The numbers Warren shared are instructive. AltVest is selling 43% of Umganu’s equity to private investors ahead of its shares being listed (at R1.50 each) on the CTSE. The physical Lodge has an independent valuation of R30m and Pietersen’s marketing company is at R5m. Umganu’s shares are capitalised ahead of listing at slightly under R35m.

From an investor’s perspective, the Lodge is projected to make a small annual profit to be distributed as a dividend. The appeal for investors, however, is the projected capital appreciation of the asset just like any other property investment. AltVest is officially projecting capital growth of 10% per annum, conservative it says as this is just under half of what the developers anticipate.

Here comes the interesting part for the BizNews tribe.

AltVest is looking to retain 7% of Umganu. Wheatley says there is a lot of retail investor interest so a slice of the other 43% (R15m) will be kept to meet post-listing demand from those wanting to buy small parcels in the market. To defray risk, however, the bulk of the R15m is being privately placed with a minimum investment of R500 000.

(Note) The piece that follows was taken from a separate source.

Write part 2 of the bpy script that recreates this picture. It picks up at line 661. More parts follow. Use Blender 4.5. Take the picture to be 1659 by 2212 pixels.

There’s an attractive add-on benefits similar to those offered to the BizNews community by the vendors in last year’s 12J investments. Wheatley says shareholders who invest R1m or more (max R2.5m) in the Umganu private placing will also receive a free weekend at the Lodge for the next three years (worth R300 000).

Wheatley says should members of the BizNews core community want to consider participating in the private placing, to meet regulatory compliance I’ll have to personally introduce them. Hence this personal note. So, if the cap fits you, drop me an email ([email protected]) and contact will be made.

Interesting? For sure. Disruptive? Definitely. Wheatley and his AltVest partners say they want to ‘democratise’ private equity investment, previously the preserve of the ultra-rich and their helpers. He has a listing a month planned for the rest of the year. Who knows, maybe one day all new listings will be handled this way?